Provided data
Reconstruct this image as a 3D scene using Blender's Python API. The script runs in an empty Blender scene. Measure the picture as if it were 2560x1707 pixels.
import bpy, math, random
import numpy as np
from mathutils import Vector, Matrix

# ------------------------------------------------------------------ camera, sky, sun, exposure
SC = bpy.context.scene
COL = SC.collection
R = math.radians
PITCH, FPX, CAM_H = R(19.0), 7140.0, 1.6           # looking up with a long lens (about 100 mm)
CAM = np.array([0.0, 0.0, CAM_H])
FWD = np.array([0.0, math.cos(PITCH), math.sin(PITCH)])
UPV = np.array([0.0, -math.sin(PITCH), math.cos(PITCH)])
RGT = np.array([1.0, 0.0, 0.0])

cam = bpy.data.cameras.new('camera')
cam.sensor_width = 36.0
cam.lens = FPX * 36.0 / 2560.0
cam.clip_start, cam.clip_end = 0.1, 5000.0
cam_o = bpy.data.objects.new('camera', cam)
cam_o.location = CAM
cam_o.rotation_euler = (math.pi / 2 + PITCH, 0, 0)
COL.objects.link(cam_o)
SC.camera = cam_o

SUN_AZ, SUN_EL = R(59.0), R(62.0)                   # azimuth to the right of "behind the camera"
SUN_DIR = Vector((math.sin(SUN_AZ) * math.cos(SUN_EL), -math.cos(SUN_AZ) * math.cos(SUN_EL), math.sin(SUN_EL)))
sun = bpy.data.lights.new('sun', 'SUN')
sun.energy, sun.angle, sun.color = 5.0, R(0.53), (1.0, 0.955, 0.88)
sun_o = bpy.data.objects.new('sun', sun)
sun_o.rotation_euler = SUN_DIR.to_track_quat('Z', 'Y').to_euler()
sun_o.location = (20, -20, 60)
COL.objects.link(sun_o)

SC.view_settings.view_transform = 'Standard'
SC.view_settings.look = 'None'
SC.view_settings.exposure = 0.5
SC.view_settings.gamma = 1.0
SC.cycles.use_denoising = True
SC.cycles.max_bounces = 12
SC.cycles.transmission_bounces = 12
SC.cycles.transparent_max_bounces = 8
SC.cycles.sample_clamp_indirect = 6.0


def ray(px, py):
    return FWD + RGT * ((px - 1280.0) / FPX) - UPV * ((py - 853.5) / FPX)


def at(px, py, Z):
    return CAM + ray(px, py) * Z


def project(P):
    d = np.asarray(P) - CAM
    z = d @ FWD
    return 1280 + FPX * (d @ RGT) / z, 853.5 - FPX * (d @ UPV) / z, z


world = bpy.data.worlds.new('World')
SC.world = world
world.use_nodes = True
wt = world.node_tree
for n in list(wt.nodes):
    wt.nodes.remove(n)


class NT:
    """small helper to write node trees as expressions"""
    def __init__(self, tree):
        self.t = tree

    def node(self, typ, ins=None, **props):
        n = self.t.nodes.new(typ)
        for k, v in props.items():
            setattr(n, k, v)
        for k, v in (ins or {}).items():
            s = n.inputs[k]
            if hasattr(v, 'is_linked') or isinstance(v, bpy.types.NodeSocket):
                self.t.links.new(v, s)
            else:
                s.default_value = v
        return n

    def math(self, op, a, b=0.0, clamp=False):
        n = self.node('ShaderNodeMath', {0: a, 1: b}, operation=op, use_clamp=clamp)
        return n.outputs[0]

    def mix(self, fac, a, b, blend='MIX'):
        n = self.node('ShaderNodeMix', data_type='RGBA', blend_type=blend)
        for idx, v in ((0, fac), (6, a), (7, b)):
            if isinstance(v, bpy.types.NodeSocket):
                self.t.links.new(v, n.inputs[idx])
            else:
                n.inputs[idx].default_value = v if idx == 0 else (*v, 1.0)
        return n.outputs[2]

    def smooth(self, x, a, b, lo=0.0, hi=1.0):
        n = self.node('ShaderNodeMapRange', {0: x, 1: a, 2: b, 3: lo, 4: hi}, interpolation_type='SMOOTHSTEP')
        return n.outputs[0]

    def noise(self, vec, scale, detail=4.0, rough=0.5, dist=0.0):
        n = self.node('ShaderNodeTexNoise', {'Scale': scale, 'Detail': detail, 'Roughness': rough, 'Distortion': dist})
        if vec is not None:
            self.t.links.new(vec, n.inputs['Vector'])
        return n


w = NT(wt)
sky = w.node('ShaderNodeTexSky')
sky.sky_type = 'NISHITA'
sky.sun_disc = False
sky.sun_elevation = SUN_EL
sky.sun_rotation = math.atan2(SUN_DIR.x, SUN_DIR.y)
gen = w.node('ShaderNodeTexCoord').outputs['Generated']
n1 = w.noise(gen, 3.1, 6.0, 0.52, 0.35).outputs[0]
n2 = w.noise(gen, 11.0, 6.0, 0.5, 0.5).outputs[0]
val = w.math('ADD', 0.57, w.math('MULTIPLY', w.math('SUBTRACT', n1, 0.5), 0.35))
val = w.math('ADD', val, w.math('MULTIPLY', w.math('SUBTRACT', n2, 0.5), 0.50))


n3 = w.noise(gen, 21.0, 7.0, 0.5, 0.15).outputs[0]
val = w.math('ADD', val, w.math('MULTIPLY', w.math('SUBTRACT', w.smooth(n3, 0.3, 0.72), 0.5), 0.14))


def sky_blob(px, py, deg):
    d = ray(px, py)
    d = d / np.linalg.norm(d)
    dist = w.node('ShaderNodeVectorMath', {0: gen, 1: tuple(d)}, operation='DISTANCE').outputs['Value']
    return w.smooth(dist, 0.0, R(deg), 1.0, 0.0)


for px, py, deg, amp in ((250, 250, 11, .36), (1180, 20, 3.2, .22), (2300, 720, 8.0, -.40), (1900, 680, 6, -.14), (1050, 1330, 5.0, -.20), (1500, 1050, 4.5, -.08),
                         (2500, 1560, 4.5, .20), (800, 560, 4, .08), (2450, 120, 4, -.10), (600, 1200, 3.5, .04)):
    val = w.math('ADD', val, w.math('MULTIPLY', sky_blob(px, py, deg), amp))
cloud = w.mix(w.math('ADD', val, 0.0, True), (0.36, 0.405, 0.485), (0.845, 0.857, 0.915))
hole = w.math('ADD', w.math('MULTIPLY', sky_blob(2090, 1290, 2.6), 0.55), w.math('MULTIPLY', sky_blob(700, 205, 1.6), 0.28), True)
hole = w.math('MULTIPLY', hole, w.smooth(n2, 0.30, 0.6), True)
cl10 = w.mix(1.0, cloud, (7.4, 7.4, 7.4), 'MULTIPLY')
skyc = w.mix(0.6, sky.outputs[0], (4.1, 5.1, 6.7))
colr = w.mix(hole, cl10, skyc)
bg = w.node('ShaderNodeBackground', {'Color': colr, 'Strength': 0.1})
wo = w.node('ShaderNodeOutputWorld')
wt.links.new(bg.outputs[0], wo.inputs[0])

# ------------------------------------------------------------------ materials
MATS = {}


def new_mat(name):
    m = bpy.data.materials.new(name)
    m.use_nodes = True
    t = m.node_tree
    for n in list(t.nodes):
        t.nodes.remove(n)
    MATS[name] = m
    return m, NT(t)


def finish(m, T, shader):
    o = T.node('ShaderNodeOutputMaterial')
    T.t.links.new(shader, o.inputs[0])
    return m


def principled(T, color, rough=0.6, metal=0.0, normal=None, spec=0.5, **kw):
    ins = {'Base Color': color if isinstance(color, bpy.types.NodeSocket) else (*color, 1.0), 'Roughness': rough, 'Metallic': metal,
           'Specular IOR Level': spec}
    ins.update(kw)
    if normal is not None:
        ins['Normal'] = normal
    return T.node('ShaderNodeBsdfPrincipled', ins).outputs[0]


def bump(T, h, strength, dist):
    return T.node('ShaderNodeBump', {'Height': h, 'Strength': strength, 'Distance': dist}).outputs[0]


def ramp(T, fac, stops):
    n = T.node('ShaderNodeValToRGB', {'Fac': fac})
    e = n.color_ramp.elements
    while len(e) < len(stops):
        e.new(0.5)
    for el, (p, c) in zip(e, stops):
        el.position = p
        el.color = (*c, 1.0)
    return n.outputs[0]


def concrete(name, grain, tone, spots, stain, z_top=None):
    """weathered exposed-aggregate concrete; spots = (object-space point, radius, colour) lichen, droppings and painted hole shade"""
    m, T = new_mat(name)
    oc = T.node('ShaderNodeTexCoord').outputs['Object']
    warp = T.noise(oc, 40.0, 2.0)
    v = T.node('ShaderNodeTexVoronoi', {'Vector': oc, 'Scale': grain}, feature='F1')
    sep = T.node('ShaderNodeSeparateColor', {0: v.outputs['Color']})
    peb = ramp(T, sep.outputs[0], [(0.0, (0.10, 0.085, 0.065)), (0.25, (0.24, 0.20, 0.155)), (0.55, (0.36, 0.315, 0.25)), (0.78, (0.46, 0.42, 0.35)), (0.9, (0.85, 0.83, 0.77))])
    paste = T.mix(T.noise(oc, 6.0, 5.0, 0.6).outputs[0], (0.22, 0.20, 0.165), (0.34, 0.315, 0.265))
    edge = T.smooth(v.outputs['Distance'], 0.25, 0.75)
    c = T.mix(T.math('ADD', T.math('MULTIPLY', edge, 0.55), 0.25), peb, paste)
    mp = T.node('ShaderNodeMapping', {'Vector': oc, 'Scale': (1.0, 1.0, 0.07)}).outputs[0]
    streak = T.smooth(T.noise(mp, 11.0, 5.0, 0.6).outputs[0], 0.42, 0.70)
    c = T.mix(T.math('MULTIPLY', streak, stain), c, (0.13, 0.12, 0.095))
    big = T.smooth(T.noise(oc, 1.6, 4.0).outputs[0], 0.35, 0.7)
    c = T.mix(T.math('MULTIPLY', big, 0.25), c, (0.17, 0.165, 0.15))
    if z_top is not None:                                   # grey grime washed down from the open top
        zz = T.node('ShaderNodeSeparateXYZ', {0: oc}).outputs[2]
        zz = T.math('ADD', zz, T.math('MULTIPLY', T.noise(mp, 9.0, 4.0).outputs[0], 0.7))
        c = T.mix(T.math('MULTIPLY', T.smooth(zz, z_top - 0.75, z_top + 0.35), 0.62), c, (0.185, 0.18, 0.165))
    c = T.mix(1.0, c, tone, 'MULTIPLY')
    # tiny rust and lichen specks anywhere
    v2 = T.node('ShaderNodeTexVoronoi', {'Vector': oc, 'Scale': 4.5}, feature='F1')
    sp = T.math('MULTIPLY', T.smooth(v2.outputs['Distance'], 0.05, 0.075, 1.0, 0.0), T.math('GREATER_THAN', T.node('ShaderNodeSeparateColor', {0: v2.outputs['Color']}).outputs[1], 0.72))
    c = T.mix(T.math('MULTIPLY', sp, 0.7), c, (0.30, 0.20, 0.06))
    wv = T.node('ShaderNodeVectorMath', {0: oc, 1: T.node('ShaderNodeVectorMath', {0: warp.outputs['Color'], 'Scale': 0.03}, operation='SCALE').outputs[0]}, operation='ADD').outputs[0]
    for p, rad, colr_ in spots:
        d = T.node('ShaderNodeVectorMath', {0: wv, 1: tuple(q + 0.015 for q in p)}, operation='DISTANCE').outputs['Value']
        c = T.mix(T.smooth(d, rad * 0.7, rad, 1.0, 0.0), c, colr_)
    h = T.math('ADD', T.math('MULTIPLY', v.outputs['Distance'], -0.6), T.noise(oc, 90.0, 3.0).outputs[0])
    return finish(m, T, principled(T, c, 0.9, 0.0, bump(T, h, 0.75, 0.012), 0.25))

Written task
In the listing above, reproduce the first line and each one after it through the line that contains "from mathutils import Vector, Matrix".

Task output
Reconstruct this image as a 3D scene using Blender's Python API. The script runs in an empty Blender scene. Measure the picture as if it were 2560x1707 pixels.
import bpy, math, random
import numpy as np
from mathutils import Vector, Matrix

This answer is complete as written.